In 1993, marine geophysicists aboard the research vessel Melville discovered 1,133 previously unmapped underwater volcanoes off the coast of Easter Island. Though some of the newly discovered volcanoes rose as much as one-and-a-half miles above the seafloor, their summits still remained half a mile below the water's surface- all this in a comparatively small area of only 55,000 square miles, about the size of New York State. The geophysicists had increased the known supply of underwater volcanoes by more than ten percent just in a matter of months. That was 1993. Today, scientists estimate that there are more than three million underwater volcanoes. That's a three followed by six zeroes! In 2007, oceanographers Hillier and Watts surveyed 201,055 submarine volcanoes. "From this they concluded an astounding total of 3,477,403 submarine volcanoes must reasonably exist worldwide," said this article by John O'Sullivan. Hillier and Watts "based this finding on the earlier and well-respected observations of Earth and Planetary Sciences specialist, Batiza (1982) who found that at least 4 per cent of seamounts are active volcanoes." According to Batiza's survey, the Pacific mid-plate alone contains an incredible 22,000 to 55,000 underwater volcanoes, with at least 2,000 of them considered active. Thinking that anyone could know exactly how many volcanoes lurk beneath the surface of the ocean is ludicrous, of course. But that 3,477,403 number, coming from two well-respected oceanographers, does reinforce my point rather nicely, namely, that underwater volcanoes are heating the seas. To go from 10,000 underwater volcanoes to more than three million in less than 20 years shows how little we knew - and how little we still know - about this incredible force of nature. We know more about the moon.
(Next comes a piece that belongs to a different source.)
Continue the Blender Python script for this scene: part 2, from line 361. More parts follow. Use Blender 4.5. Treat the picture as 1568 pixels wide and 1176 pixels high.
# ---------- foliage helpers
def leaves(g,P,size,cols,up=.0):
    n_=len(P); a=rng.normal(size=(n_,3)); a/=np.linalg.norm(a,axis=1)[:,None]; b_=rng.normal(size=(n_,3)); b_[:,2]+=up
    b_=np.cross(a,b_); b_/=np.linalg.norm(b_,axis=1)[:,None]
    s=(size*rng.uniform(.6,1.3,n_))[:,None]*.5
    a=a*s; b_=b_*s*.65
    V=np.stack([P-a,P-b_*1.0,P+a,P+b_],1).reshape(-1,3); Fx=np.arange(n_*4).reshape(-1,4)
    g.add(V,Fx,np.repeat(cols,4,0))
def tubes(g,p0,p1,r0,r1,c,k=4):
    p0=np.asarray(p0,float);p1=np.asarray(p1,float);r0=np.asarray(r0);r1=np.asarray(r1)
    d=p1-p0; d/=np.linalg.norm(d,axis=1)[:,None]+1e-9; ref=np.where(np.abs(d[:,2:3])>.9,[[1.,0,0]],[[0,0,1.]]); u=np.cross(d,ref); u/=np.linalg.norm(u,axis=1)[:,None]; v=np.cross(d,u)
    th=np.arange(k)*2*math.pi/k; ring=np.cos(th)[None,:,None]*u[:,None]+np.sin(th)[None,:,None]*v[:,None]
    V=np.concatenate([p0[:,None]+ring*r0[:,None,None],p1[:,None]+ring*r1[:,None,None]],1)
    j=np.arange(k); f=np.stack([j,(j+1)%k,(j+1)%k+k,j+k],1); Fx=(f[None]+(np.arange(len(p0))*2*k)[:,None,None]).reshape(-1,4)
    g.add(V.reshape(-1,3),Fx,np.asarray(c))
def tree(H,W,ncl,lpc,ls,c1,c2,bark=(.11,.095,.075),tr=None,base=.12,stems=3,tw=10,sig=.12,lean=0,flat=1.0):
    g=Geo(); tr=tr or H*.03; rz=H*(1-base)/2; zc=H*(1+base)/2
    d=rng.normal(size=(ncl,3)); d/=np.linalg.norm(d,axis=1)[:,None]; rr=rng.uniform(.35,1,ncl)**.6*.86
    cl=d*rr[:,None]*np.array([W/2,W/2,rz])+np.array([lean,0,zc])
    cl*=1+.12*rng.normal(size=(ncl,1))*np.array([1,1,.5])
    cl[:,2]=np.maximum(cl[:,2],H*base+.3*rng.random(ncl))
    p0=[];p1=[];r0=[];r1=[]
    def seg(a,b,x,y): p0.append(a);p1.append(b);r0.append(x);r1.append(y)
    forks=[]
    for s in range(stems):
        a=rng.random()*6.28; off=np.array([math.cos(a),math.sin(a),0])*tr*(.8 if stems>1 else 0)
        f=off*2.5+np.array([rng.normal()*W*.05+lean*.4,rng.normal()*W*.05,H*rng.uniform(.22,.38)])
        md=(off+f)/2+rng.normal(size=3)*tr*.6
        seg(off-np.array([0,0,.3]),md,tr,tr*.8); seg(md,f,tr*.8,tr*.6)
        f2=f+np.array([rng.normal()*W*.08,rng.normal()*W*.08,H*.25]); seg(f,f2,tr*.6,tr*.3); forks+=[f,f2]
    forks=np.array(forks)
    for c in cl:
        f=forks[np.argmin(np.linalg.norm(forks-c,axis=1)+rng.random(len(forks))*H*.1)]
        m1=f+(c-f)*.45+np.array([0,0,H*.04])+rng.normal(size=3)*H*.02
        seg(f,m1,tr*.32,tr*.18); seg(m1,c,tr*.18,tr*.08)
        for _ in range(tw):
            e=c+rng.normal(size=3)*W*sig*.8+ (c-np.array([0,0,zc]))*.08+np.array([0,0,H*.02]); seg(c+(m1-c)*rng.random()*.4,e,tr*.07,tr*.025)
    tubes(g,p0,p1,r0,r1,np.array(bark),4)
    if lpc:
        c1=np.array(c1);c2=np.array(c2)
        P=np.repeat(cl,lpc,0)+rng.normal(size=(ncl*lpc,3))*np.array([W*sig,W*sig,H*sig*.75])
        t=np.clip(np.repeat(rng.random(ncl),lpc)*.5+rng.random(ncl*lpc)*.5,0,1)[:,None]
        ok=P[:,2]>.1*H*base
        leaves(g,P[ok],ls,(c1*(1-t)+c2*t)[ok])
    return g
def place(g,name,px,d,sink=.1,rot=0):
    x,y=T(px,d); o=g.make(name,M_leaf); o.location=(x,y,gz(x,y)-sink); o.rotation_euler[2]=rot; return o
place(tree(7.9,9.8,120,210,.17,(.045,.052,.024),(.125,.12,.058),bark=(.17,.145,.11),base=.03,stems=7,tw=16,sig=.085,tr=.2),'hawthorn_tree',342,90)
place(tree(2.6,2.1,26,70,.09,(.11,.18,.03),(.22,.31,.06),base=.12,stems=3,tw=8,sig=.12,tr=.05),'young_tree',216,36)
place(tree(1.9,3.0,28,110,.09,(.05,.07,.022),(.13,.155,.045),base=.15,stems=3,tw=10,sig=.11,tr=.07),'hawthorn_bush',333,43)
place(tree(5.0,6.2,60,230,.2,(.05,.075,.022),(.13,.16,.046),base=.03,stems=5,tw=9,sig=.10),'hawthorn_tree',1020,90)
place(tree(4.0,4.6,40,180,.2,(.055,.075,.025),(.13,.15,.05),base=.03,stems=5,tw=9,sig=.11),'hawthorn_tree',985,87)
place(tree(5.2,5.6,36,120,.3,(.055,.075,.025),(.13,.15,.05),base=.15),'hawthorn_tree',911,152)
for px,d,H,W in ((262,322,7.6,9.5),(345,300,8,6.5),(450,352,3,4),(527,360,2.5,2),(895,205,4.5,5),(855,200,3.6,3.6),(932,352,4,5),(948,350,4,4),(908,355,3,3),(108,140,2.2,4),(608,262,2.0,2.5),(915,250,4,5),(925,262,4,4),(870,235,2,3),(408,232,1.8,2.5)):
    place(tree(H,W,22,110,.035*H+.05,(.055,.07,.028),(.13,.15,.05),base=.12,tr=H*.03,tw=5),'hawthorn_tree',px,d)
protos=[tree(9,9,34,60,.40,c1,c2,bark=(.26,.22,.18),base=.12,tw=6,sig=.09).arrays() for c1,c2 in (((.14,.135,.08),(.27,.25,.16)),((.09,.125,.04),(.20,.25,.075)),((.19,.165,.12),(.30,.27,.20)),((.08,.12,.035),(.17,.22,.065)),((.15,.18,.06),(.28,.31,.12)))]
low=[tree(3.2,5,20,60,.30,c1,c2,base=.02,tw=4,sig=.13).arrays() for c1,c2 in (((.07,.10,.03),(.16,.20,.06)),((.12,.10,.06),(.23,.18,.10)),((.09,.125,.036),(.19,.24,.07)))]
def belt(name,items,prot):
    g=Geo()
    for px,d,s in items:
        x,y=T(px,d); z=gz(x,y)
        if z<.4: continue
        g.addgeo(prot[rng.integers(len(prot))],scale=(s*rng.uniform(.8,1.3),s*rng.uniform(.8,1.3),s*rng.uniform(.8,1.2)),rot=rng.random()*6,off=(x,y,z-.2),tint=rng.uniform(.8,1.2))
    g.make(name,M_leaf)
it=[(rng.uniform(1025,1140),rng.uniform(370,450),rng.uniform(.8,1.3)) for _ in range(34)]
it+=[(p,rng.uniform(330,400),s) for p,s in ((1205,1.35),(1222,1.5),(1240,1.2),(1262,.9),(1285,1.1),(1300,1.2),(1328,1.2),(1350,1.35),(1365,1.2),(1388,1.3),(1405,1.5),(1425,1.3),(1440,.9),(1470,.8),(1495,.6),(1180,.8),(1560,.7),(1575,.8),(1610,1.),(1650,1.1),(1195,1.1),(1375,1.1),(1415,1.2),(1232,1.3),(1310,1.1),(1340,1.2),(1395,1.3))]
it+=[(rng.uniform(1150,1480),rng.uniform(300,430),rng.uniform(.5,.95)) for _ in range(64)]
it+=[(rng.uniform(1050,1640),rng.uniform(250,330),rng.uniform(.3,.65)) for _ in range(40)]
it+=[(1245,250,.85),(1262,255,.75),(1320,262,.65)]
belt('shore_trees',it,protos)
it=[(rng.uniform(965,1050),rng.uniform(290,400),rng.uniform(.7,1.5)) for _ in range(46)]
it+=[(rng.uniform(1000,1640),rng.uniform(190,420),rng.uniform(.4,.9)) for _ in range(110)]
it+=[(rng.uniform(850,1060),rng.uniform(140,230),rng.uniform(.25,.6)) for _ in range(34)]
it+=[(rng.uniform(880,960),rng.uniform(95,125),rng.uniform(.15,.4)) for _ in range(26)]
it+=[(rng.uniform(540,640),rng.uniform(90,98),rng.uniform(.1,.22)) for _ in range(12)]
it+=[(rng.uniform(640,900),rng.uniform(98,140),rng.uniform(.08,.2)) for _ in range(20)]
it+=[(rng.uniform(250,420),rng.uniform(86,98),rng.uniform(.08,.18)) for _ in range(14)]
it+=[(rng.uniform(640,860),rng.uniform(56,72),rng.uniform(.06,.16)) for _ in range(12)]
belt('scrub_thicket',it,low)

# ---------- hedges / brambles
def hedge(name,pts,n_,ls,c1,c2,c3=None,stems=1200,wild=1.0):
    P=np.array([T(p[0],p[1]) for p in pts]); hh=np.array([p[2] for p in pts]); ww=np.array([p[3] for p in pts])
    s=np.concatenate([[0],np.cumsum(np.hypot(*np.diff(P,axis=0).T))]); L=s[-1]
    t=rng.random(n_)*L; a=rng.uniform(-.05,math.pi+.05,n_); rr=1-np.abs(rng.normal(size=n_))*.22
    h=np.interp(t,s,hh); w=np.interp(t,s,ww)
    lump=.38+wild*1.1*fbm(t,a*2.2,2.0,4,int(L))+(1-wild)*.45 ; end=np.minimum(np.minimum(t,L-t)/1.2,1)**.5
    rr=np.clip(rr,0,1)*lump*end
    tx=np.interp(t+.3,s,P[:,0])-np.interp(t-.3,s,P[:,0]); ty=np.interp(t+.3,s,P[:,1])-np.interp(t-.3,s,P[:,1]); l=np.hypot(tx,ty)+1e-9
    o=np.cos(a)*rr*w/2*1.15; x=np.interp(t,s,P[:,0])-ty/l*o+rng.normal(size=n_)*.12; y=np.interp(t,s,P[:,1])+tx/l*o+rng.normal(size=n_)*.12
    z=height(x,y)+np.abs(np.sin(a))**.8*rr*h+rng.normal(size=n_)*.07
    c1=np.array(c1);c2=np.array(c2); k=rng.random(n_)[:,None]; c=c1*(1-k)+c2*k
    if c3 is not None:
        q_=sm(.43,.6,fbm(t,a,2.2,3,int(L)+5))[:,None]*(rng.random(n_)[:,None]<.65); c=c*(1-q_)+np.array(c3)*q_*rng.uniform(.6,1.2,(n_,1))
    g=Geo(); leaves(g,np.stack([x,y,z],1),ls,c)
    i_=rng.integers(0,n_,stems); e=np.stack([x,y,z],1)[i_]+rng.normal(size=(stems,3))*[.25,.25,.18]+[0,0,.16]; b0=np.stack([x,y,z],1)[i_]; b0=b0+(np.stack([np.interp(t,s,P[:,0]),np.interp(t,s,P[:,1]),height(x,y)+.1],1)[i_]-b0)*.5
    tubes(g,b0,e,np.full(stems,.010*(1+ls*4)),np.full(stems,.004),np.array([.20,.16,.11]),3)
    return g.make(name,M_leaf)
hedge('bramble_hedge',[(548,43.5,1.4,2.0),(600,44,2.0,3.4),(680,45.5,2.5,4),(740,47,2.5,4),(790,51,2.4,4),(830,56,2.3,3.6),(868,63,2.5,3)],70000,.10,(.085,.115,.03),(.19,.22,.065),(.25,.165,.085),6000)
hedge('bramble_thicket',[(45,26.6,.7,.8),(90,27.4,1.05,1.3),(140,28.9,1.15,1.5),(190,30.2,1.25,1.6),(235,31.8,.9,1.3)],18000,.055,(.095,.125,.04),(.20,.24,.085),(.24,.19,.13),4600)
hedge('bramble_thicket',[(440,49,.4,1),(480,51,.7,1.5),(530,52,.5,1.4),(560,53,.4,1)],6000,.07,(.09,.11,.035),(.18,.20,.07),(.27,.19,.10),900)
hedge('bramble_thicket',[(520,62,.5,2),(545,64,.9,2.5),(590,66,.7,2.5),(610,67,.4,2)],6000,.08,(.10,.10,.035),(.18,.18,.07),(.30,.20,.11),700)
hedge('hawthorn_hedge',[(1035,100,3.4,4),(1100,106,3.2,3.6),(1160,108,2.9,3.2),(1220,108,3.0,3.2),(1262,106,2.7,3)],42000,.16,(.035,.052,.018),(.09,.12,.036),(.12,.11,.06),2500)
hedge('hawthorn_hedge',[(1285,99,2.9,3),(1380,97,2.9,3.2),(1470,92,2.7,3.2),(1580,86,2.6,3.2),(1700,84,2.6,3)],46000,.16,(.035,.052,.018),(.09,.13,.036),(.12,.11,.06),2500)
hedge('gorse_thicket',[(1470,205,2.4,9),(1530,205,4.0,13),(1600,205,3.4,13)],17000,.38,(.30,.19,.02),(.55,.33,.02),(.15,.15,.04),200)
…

If a single volcano can heat a high-mountain lake to 108 degrees in New Zealand, imagine what an eleven-hundred-mile-long chain of underwater volcanoes could do to the Arctic Ocean.
Asphalt volcanoes are ocean floor vents that erupt asphalt instead of lava. They were discovered in the Gulf of Mexico during an expedition of the research vessel SONNE, led by Gerhard Bohrmann of the DFG Research Center Ocean Margins in 2003. In 2007, seven more such structures were discovered off the coast of Santa Barbara, California. The largest of these domes lies at a depth of 700 ft (213 m). The structures were larger than a football field and about as tall as a six-story building, all made completely out of asphalt. You needn't wonder why so many dead fish are washing up on the coast of California.